Never give a secondary reference if it is possible to give a primary reference. For example, never cite Kim Barchard or others who USE the LEAS, if you want to say what the LEAS is like or how it works: cite the LEAS manual directly, or one of the papers by the author of the LEAS, Richard Lane.

NOTE: Information about the tests you use does not belong in the introduction. Save this information for the methods section.

2.Format the list of references you have cited in your introduction. Use APA format for these references. Ideally, you will have 6 - 10 relevant articles on this list. Label this section "References".

3.Format the list of additional references that you have not cited in your introduction, but which you think you will use in your Method or Discussion. If you do not think that the paper will contribute to your poster, do not include it on this list. Use APA format. Label this section "Plan to Cite".

4.Create a single file for your poster. It should contain (a) a title page with a preliminary title, the names of all authors, and the university; (b) Outline of the Introduction, (c) Introduction, (d) References, and (e) Plan to Cite. Save your file in the Term Projects folder on the cluster server. Use the following file name:

Team-Name poster 1.doc (For example, Cottonwood poster 1.doc)

Each time you edit this file, you will increment the version number.

Part 3: Lab website update

Background: The lab website is located at It contains a section called “Posters in Progress”. The lab website manager will add your new poster to our lab website.

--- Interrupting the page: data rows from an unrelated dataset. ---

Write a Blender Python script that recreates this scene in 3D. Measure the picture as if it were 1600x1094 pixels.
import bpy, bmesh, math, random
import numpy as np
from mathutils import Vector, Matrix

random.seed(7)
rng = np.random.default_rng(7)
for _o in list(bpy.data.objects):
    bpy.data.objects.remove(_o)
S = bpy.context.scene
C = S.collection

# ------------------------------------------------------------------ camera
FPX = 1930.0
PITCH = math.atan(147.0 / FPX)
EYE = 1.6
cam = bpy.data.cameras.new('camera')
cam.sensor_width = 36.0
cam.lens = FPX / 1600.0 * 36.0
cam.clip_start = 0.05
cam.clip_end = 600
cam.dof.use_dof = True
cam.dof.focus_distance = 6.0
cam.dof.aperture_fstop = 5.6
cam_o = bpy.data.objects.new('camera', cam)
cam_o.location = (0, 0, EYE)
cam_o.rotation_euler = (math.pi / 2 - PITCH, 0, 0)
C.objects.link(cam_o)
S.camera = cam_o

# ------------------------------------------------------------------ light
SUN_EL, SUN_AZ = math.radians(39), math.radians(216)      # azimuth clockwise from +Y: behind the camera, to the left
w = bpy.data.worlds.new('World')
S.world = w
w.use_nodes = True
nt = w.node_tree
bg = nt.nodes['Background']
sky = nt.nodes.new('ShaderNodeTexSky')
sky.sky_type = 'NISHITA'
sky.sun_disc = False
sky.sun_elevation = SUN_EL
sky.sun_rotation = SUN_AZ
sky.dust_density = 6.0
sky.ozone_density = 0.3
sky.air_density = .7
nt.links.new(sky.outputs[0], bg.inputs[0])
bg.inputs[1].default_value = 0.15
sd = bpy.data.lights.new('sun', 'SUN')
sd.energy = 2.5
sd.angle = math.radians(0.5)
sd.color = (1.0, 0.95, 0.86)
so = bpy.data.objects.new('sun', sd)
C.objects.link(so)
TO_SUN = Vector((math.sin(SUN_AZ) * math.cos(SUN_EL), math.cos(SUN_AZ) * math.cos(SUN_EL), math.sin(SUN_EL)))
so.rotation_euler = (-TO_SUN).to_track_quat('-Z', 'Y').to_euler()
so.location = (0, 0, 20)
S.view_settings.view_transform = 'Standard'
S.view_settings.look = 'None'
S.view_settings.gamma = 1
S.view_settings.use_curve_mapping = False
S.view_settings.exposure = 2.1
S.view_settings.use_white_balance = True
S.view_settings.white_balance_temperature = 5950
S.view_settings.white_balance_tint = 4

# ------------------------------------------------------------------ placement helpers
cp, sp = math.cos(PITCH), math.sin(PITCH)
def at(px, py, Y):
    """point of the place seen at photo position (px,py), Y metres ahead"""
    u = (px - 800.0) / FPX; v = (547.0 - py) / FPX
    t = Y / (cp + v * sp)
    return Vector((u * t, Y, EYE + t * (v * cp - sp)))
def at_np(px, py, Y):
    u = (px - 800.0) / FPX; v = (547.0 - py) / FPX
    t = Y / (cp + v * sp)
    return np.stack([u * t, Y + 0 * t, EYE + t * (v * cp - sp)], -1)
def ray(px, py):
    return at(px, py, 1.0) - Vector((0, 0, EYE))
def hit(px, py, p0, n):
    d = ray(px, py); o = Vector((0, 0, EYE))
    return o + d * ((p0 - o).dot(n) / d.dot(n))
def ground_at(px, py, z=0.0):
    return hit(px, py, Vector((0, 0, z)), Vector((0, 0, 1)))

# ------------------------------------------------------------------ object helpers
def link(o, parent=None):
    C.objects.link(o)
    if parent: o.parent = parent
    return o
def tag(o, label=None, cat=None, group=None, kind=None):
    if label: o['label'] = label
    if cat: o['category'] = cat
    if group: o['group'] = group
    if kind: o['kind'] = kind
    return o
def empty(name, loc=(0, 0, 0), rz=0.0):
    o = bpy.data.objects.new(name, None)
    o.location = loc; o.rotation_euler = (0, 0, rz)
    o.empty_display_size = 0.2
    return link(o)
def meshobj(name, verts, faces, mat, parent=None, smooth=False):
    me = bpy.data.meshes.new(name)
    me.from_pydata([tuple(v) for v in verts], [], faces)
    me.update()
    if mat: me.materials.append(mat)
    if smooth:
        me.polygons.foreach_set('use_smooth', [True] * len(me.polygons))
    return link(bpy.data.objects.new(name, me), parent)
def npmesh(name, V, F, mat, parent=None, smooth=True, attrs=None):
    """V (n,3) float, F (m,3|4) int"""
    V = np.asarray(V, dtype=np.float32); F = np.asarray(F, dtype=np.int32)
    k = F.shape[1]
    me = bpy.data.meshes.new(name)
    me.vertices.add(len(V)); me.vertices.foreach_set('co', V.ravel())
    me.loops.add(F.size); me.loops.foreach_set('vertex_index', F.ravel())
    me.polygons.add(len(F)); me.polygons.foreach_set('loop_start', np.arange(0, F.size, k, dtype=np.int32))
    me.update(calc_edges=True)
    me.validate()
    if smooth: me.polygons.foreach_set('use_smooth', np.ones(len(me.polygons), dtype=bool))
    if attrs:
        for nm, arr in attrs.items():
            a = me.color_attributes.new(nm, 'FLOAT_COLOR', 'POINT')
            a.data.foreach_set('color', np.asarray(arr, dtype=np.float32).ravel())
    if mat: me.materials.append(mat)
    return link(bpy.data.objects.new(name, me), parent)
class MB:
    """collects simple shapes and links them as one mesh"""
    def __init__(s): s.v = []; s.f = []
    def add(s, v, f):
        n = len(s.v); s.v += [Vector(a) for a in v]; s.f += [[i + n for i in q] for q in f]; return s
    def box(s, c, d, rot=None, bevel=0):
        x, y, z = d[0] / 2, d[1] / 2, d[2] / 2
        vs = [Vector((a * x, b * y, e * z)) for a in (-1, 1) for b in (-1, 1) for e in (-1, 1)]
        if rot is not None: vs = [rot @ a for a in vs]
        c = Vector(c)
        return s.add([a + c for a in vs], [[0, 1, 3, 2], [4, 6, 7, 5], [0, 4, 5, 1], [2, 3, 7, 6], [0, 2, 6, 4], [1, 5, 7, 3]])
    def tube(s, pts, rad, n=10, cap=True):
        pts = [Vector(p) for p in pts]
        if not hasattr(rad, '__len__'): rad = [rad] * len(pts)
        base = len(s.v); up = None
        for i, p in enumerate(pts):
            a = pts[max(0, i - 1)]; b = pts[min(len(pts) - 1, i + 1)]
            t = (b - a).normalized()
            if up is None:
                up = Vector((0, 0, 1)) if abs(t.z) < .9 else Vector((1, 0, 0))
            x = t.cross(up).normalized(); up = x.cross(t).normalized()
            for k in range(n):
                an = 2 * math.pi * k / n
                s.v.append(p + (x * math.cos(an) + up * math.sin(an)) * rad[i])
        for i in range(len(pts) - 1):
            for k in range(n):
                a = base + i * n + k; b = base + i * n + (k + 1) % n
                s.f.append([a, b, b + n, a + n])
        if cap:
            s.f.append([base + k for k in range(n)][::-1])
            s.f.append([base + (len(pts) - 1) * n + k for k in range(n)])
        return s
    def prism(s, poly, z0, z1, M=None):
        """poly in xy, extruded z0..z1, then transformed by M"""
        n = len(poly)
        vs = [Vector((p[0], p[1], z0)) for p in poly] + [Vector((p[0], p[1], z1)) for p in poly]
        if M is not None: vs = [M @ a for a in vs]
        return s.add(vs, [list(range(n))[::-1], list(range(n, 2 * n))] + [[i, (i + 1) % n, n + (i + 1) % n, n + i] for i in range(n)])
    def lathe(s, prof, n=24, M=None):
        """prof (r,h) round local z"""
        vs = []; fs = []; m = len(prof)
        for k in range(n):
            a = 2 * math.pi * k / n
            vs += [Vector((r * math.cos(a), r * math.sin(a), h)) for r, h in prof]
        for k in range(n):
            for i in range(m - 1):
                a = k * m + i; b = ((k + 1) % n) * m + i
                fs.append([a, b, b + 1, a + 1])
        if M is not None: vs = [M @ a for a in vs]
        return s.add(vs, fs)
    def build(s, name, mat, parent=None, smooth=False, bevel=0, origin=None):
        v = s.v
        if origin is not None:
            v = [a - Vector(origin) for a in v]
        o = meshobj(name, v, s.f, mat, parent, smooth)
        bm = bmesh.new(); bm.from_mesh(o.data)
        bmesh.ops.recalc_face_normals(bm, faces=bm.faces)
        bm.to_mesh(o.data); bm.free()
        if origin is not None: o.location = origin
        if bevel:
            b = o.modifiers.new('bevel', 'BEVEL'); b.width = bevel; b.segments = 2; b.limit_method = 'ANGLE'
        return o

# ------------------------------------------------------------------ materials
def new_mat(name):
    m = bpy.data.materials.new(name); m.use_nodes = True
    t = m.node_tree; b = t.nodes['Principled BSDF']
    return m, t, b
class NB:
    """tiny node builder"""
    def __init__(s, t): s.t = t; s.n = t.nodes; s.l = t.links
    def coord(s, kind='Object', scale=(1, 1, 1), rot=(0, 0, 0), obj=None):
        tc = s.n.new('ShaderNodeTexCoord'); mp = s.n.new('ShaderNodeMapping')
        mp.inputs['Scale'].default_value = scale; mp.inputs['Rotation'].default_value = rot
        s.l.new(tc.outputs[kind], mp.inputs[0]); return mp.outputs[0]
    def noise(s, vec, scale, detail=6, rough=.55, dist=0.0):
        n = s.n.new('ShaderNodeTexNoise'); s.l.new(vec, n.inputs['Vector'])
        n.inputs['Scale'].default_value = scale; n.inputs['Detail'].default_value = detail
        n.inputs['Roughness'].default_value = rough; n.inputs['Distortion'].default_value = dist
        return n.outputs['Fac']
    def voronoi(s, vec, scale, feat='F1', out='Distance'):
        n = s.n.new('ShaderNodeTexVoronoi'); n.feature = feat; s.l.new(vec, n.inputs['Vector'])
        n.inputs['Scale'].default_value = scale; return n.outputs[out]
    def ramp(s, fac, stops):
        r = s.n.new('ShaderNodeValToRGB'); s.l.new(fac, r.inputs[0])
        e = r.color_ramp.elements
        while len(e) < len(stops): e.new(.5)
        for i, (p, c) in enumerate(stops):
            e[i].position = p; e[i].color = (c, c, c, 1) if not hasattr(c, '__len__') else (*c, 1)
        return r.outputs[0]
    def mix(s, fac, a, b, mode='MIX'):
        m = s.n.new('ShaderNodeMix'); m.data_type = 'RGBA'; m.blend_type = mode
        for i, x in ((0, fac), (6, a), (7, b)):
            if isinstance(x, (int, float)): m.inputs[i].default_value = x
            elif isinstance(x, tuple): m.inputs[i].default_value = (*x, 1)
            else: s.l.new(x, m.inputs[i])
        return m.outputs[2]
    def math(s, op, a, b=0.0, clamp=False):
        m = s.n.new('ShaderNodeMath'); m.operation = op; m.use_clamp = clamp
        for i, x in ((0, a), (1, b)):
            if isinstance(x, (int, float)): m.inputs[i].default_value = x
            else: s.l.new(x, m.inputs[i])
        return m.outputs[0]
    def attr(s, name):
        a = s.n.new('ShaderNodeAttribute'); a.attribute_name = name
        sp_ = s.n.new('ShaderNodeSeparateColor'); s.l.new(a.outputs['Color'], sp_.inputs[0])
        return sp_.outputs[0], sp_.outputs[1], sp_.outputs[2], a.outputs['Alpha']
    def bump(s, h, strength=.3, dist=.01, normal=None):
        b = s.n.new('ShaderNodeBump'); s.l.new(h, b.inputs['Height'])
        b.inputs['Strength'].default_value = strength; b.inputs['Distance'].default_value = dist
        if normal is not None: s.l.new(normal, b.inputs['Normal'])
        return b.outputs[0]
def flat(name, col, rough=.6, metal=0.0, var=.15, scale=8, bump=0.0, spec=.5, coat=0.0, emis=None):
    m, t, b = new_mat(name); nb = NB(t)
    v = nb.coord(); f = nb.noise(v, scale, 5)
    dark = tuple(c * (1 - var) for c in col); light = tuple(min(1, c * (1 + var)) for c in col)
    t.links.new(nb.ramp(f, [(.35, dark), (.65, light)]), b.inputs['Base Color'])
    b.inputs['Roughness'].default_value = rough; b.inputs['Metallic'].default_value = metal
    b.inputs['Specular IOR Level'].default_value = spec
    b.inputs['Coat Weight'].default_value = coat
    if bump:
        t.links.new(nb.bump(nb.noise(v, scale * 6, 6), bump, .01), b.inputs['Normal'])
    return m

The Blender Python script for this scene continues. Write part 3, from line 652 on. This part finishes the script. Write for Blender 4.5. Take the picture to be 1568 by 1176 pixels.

1.Talk about the order of authorship. Authorship on a poster is given to the people who (a) design the study, (b) analyze the data, and (c) write the paper. The order of the authorship reflects how much you contributed to the poster, in these three ways. At this point, it’s too early know who will be first, second, and third author on the poster – that will be determined by how much work people actually do, not how much work they plan to do. Nonetheless, it’s best to start talking about this early in the process to avoid misunderstandings. Read section 1.13 Publication Credit in the sixth edition of the APA manual and then talk with each other about order of authorship.